THEATER: Elling
Photo/Joan Marcus
First, take the The Odd Couple. Then, have a Norwegian author, Ingvar Ambjornsen, adapt it for the whimsical climate of Oslo. Specify that, although it begins in a madhouse, neither of your characters--persnickety momma's boy Elling and excitable, explicative-prone, orangutan-like Kjell Bjarne--are actually ill, just a little off. Now, have a playwright, Simon Bent, put it back into English (and on the stage, based on a film adaptation by Axel Hellstenius and Petter Naess), and then import the whole thing to Broadway with some eye-catching stars: Denis O'Hare and Brendan Fraser.
The result, Elling, manages to be both highly compressed and all over the place, a rather mundane play with a few extraordinary characters, a show with a lack of dramatic tension, but a ton of individually pleasant scenes. The casting is spot-on, and yet also uninspired: Jennifer Coolidge plays a ditsy sexpot, Jeremy Shamos channels a frustrated social worker, and Richard Easton portrays an eccentric poet. In other words, there's no reason for Elling to be a play (it longs to be a sitcom), but then again, it's already here, all innocuous and tender-hearted, so why not, after exhausting all other options, see it? There are plenty of dogs that don't want to learn new tricks.
In any case, should you find yourself at the Ethel Barrymore Theatre, you need only remember this bold declaration of Elling's--"Logic is the enemy of reason"--for the play has neither.

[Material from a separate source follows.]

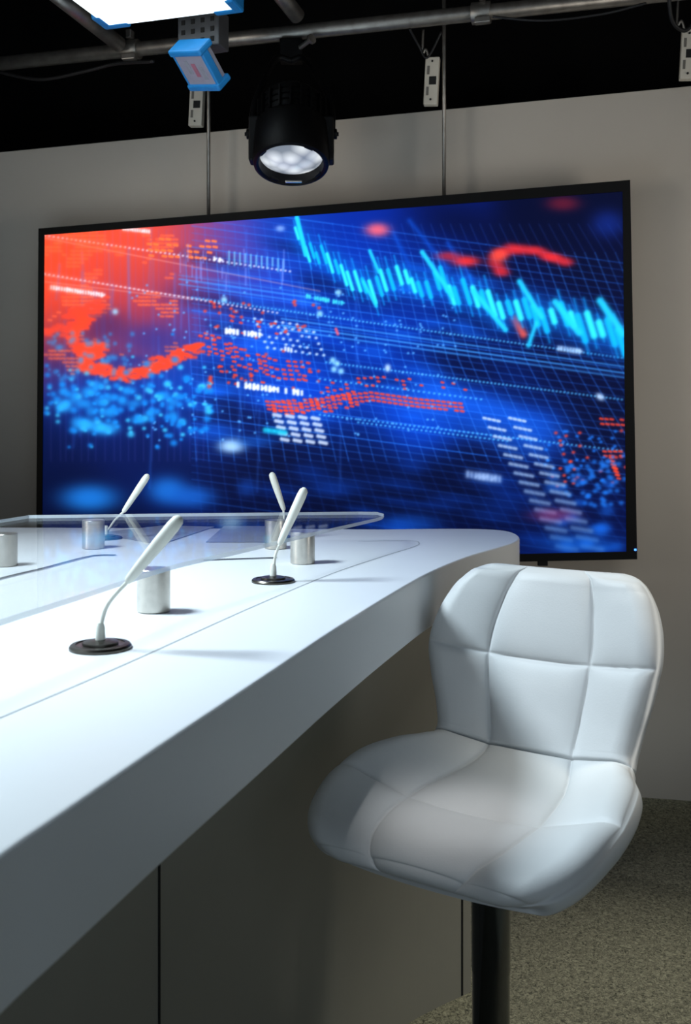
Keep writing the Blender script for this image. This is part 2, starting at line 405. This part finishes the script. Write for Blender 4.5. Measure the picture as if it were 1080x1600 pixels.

Elling hides in closets, refuses to go outside or answer the phone, and has conversations with his dead mother . . . and then he doesn't. Kjell Bjarne considers himself to be dressed if he's wearing boxers and a T-shirt and has no idea how to converse with women (even casually talking about them makes him hard), except that when he meets his drunk, pregnant upstairs neighbor, Reidun (Coolidge), all of those issues go away. Elling simply follows two odd friends on their very ordinary adventures, and that's it. Hearing excerpts from bad poets doesn't help us to better understand Elling's transformation into the underground artist known as the "Sauerkraut Poet," but it's funny enough on its own.
That's the rub, however: Elling is merely "funny enough." That may be enough for Fraser, who is only asked to scale up his hormones and outrage, but O'Hare seems wasted in his role. To clarify: he's terrific, nailing every line, every movement--in fact, elevating what are otherwise some rather bland lines--but it's like watching Roger Federer play tennis against a neonate. Thankfully, he's at least guided by a talented director: Hughes slows the second act down, adding some much needed silence and reflection; this keeps the genuinely sweet moments between Elling and Kjell Bjarne--thoughtfully unexpected Christmas presents, shared underwear--from turning into cloying ones.
At the end, Elling gropes for some sort of conclusion, and ultimately comes up with this: normal is as normal does. That seems fitting for the show, which is simply what it is: simple.
2 comments:
I'm convinced Denis O'Hare is one of the most talented comedic actors working today. I had the pleasure of seeing him in Greg Kotis's Pig Farm a number of times: I was working as an usher for the theater in which it ran. His performance made seeing the show upwards of several dozen times worthwhile - he never missed a beat.
Agreed. I think I'd already seen O'Hare in "Take Me Out," and I was blown away by his total reversal of what I thought was his type in "Pig Farm." But he's got a tough run for the comedy gold this year--Mark Rylance and Michael Shannon are killing it!